A series of historic firsts are accelerating initiatives to deepen interoperability among Allies and Partners as Oceania defense forces pursue shared national interests.
In October 2024, New Zealand Defence Force (NZDF) Maj. Gen. Hugh McAslan was named Australia’s deputy chief of joint operations, the highest-level posting of a foreign military officer to the Australian Defence Force (ADF), according to a news release.
The announcement reciprocated the mid-2024 appointment of Australian Army Brig. Michael Bassingthwaighte as the first Australian to serve as deputy commander of Joint Forces New Zealand.
The moves build “on more than a century of close military cooperation regionally and globally,” Royal Australian Navy Vice Adm. Justin Jones, chief of joint operations, said in a statement. “Integrating Australian and New Zealand senior military officers into each other’s defence forces is a key step to enhanced interoperability and increasing our ability to deploy together.”
McAslan’s 35-year military career has involved frequent collaboration with Australian counterparts. “My experience working alongside the ADF in operations throughout the world, including in Iraq and Timor-Leste, within the strategic intelligence community, and across the Indo-Pacific region will be invaluable in taking on this new role,” he said in a statement.
The appointment “serves to further strengthen and enhance, at the senior level, the trust and comradery we share with our Australian ally,” said Air Marshal Tony Davies, chief of the NZDF. “We continue to work together to ensure the peace and prosperity we enjoy today in the southwest Pacific.”
Treaty allies for more than 70 years, Australia and New Zealand are committed to strengthening their alliance “to address evolving geostrategic challenges,” the nations’ defense and foreign ministers stated after their meetings in early 2024. They expressed “serious concern” over destabilizing activities in the East China and South China seas, where the Chinese Communist Party’s (CCP) military repeatedly has engaged in unsafe maneuvers and territorial incursions.

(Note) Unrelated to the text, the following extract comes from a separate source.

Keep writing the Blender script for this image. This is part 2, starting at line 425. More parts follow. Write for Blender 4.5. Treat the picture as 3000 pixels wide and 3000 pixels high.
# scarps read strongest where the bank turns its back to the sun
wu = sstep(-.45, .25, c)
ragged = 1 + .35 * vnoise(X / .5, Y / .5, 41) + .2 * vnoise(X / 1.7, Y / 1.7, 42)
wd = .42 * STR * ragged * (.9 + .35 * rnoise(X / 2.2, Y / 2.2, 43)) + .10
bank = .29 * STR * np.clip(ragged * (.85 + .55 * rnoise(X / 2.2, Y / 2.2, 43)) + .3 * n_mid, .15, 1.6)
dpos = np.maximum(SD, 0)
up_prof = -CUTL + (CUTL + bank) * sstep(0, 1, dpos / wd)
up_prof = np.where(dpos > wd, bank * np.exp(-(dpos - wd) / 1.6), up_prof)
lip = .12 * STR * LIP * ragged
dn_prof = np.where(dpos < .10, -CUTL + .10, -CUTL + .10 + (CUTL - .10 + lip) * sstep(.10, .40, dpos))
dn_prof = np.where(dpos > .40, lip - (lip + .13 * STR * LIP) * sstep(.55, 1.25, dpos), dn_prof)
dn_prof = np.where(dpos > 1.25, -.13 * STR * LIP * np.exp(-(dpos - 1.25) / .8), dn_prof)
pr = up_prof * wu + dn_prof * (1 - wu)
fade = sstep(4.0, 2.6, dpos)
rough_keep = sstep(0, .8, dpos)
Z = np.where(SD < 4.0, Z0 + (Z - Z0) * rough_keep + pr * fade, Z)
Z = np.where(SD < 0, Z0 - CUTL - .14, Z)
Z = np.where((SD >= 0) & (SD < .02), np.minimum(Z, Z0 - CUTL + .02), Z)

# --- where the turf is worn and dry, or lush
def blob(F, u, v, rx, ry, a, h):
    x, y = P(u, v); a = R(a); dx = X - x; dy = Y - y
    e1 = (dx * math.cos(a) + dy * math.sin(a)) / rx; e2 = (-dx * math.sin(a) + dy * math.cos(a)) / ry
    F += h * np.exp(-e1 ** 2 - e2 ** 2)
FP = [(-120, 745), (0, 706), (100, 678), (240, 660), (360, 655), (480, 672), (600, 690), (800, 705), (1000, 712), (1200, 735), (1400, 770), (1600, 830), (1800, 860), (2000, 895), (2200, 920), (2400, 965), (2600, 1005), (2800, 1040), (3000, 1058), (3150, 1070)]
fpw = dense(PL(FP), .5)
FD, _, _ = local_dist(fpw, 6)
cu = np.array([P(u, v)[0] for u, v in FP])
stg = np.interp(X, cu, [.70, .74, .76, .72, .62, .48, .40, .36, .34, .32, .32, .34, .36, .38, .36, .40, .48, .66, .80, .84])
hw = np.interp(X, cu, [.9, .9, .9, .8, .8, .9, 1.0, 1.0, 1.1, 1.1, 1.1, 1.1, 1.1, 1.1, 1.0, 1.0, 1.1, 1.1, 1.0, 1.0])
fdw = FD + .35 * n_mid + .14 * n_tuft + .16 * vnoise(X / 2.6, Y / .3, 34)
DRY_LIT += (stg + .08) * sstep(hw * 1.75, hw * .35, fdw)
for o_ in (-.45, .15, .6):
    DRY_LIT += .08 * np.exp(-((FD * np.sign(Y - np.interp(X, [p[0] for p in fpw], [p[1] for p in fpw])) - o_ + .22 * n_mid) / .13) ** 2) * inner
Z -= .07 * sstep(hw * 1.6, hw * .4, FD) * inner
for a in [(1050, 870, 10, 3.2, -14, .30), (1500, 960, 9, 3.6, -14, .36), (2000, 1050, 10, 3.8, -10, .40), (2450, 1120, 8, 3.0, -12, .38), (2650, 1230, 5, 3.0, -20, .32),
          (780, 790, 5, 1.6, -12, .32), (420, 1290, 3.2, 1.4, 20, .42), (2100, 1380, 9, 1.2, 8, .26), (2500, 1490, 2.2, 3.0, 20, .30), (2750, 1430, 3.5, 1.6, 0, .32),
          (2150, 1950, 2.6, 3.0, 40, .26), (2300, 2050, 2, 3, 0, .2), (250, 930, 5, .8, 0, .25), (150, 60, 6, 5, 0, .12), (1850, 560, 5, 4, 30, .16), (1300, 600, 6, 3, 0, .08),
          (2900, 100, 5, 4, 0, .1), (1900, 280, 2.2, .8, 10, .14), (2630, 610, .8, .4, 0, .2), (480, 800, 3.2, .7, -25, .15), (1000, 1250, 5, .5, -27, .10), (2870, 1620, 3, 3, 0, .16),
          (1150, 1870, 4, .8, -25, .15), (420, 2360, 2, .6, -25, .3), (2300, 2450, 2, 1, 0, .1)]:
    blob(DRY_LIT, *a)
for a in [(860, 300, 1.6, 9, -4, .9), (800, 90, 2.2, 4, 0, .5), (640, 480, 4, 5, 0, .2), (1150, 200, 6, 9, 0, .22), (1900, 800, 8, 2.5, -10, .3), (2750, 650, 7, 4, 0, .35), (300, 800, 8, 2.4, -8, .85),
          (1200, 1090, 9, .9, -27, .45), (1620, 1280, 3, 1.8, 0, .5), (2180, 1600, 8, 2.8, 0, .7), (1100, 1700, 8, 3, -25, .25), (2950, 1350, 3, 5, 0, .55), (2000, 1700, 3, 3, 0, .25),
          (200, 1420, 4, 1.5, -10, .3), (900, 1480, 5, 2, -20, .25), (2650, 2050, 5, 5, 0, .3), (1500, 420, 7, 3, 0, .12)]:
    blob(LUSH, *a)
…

The ministers also reiterated their nations’ opposition to unilateral changes to the status quo in the Taiwan Strait amid Beijing’s threats to forcibly annex self-governed Taiwan.
In August 2024, more than 1,500 Australian and New Zealand personnel conducted Exercise Diamond Run at the ADF’s Shoalwater Bay Training Area in Queensland. Drills included urban operations, trench warfare, tactical air landing operations, chemical weapons defense, and expeditionary resupply by land and sea, the ADF stated.
Bassingthwaighte served alongside New Zealand forces during joint training in Iraq and as part of an international peacekeeping mission in Timor-Leste. “Building on our mutual history makes the sharing of personnel a natural progression between the NZDF and ADF,” he said in a news release.
The ADF also is expanding its partnership with the Papua New Guinea Defence Force (PNGDF). In January 2024, PNGDF Lt. Col. Boniface Aruma was appointed deputy commander of the Australian Army’s 3rd Brigade, while two PNGDF members recently became the first international graduates of the ADF Officer Training School’s Initial Officer Course.
“It is significant because it is a game changer in terms of [the] relationship between our countries and Defence Forces,” Col. Siale Diro, Papua New Guinea’s defense attache to Australia, said in a news release. “This … underpins everything; to see human interaction, learning the same values, same way of thinking, the same skills, and of course developing a cohort of lifelong friends.”